The head of consulting at investment advisory firm JANA, John Coombe, said historical data suggested company dividends fell by about 30 per cent during a recession and could fall by a greater amount than that during this downturn.

“That will have a big impact on the retiree community because they live and breath off the dividends that they receive,” Mr Coombe told the annual Fidelity Australian Equities Summit in Sydney.

“So they may well have to sell other assets to keep funding their retirement at the level that they have.

“I hope history repeats itself and that they really do only come off 30 per cent because we’ll have a much bigger flow-on effect if they come off a lot more than that.”

MLC chief investment officer Chris Condon said dividends would inevitably fall as company earnings were affected by the global downturn.

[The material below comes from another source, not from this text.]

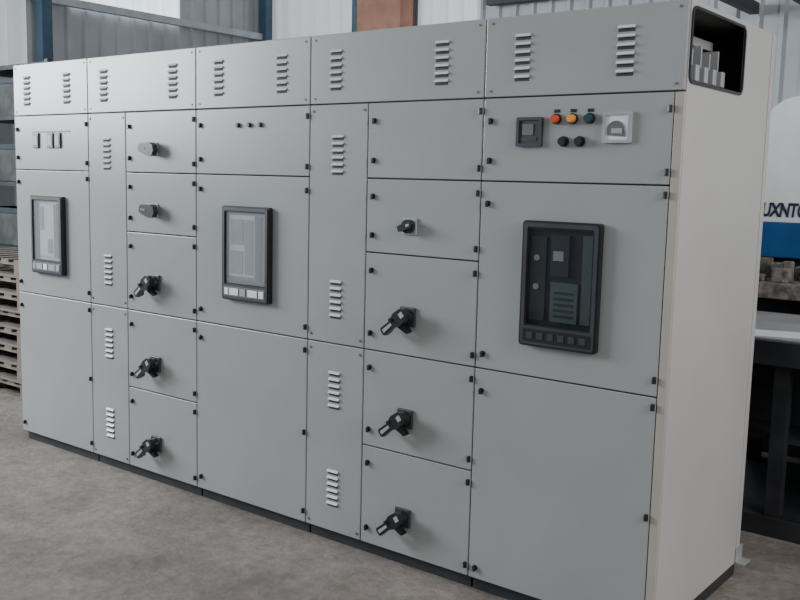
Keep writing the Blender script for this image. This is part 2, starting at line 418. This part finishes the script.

“If you don’t have earnings, you can’t pay dividends,” Mr Condon said.

“They will come off, significantly.”

Fidelity International head of Australian equities Paul Taylor said it would be one or two years before equity markets recovered from their steep falls of recent months.

He also said that troubled times presented opportunities for long-term investors.

“You’ve got really good businesses that are trading at quite cheap prices, and if you think they’re going to be there in two year’s time that’s a great fundamental investment,” Mr Taylor said.

Opinions at the summit were divided about future strength of China’s economy, but all participants agreed it played a vital role in Australia’s ability to withstand the global recession.

Although the recent public focus has been on the loss of Australian manufacturing businesses to China, mining was the key for the domestic economy, Mr Coombe said.

“We do dig stuff out of the ground very well, and we do supply the rest of the world with top quality material,” he said.

“If the world goes into a big downturn then it’s impossible for me to believe this economy doesn’t get badly hurt because that’s our strength.”

Mr Coombe said he remained optimistic about demand from China but the head of manager research at Watson Wyatt, Hugh Dougherty, told the summit “the China bubble is broken”.